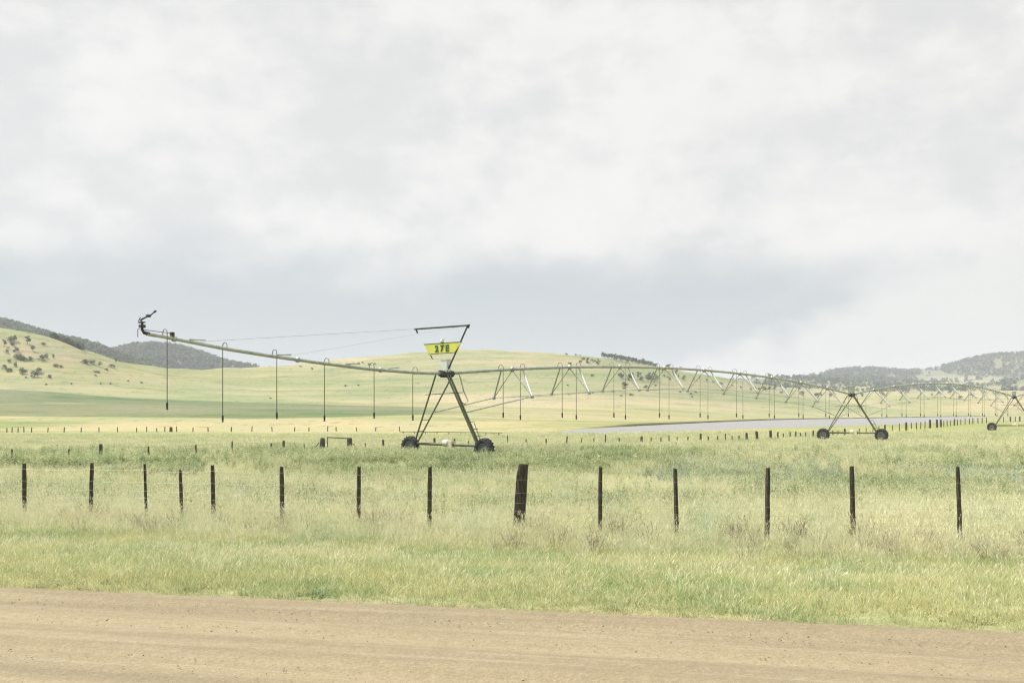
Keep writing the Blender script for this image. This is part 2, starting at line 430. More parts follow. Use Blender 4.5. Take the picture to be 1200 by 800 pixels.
# ------------------------------------------------------------------ scatter (geometry nodes, only for stuff)
def scatter(name, P, rot, scl, idx, sources, label):
    me = bpy.data.meshes.new(name)
    me.vertices.add(len(P)); me.vertices.foreach_set('co', np.asarray(P, float).ravel())
    a = me.attributes.new('rot', 'FLOAT_VECTOR', 'POINT'); a.data.foreach_set('vector', np.asarray(rot, float).ravel())
    a = me.attributes.new('scl', 'FLOAT_VECTOR', 'POINT'); a.data.foreach_set('vector', np.asarray(scl, float).ravel())
    a = me.attributes.new('pick', 'INT', 'POINT'); a.data.foreach_set('value', np.asarray(idx, np.int32))
    me.update()
    o = bpy.data.objects.new(name, me); COL.objects.link(o); tag(o, label, kind='stuff')
    cl = bpy.data.collections.new(name+'_kinds')
    for i, sm_ in enumerate(sources):
        so = bpy.data.objects.new('%s_kind_%02d' % (name, i), sm_); cl.objects.link(so)
    ng = bpy.data.node_groups.new(name+'_scatter', 'GeometryNodeTree')
    ng.interface.new_socket('Geometry', in_out='INPUT', socket_type='NodeSocketGeometry')
    ng.interface.new_socket('Geometry', in_out='OUTPUT', socket_type='NodeSocketGeometry')
    gi = ng.nodes.new('NodeGroupInput'); go = ng.nodes.new('NodeGroupOutput')
    ci = ng.nodes.new('GeometryNodeCollectionInfo'); ci.inputs['Collection'].default_value = cl
    ci.inputs['Separate Children'].default_value = True; ci.inputs['Reset Children'].default_value = True
    ip = ng.nodes.new('GeometryNodeInstanceOnPoints'); ip.inputs['Pick Instance'].default_value = True
    def na(nm, dt):
        n = ng.nodes.new('GeometryNodeInputNamedAttribute'); n.data_type = dt; n.inputs['Name'].default_value = nm
        return n.outputs['Attribute']
    ng.links.new(gi.outputs[0], ip.inputs['Points']); ng.links.new(ci.outputs[0], ip.inputs['Instance'])
    ng.links.new(na('pick','INT'), ip.inputs['Instance Index'])
    e2r = ng.nodes.new('FunctionNodeEulerToRotation'); ng.links.new(na('rot','FLOAT_VECTOR'), e2r.inputs[0])
    ng.links.new(e2r.outputs[0], ip.inputs['Rotation']); ng.links.new(na('scl','FLOAT_VECTOR'), ip.inputs['Scale'])
    ng.links.new(ip.outputs[0], go.inputs[0])
    md = o.modifiers.new('scatter', 'NODES'); md.node_group = ng
    return o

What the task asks
Without the pictures, transcribe the listing above exactly.

Output of the task
Keep writing the Blender script for this image. This is part 2, starting at line 430. More parts follow. Use Blender 4.5. Take the picture to be 1200 by 800 pixels.
# ------------------------------------------------------------------ scatter (geometry nodes, only for stuff)
def scatter(name, P, rot, scl, idx, sources, label):
    me = bpy.data.meshes.new(name)
    me.vertices.add(len(P)); me.vertices.foreach_set('co', np.asarray(P, float).ravel())
    a = me.attributes.new('rot', 'FLOAT_VECTOR', 'POINT'); a.data.foreach_set('vector', np.asarray(rot, float).ravel())
    a = me.attributes.new('scl', 'FLOAT_VECTOR', 'POINT'); a.data.foreach_set('vector', np.asarray(scl, float).ravel())
    a = me.attributes.new('pick', 'INT', 'POINT'); a.data.foreach_set('value', np.asarray(idx, np.int32))
    me.update()
    o = bpy.data.objects.new(name, me); COL.objects.link(o); tag(o, label, kind='stuff')
    cl = bpy.data.collections.new(name+'_kinds')
    for i, sm_ in enumerate(sources):
        so = bpy.data.objects.new('%s_kind_%02d' % (name, i), sm_); cl.objects.link(so)
    ng = bpy.data.node_groups.new(name+'_scatter', 'GeometryNodeTree')
    ng.interface.new_socket('Geometry', in_out='INPUT', socket_type='NodeSocketGeometry')
    ng.interface.new_socket('Geometry', in_out='OUTPUT', socket_type='NodeSocketGeometry')
    gi = ng.nodes.new('NodeGroupInput'); go = ng.nodes.new('NodeGroupOutput')
    ci = ng.nodes.new('GeometryNodeCollectionInfo'); ci.inputs['Collection'].default_value = cl
    ci.inputs['Separate Children'].default_value = True; ci.inputs['Reset Children'].default_value = True
    ip = ng.nodes.new('GeometryNodeInstanceOnPoints'); ip.inputs['Pick Instance'].default_value = True
    def na(nm, dt):
        n = ng.nodes.new('GeometryNodeInputNamedAttribute'); n.data_type = dt; n.inputs['Name'].default_value = nm
        return n.outputs['Attribute']
    ng.links.new(gi.outputs[0], ip.inputs['Points']); ng.links.new(ci.outputs[0], ip.inputs['Instance'])
    ng.links.new(na('pick','INT'), ip.inputs['Instance Index'])
    e2r = ng.nodes.new('FunctionNodeEulerToRotation'); ng.links.new(na('rot','FLOAT_VECTOR'), e2r.inputs[0])
    ng.links.new(e2r.outputs[0], ip.inputs['Rotation']); ng.links.new(na('scl','FLOAT_VECTOR'), ip.inputs['Scale'])
    ng.links.new(ip.outputs[0], go.inputs[0])
    md = o.modifiers.new('scatter', 'NODES'); md.node_group = ng
    return o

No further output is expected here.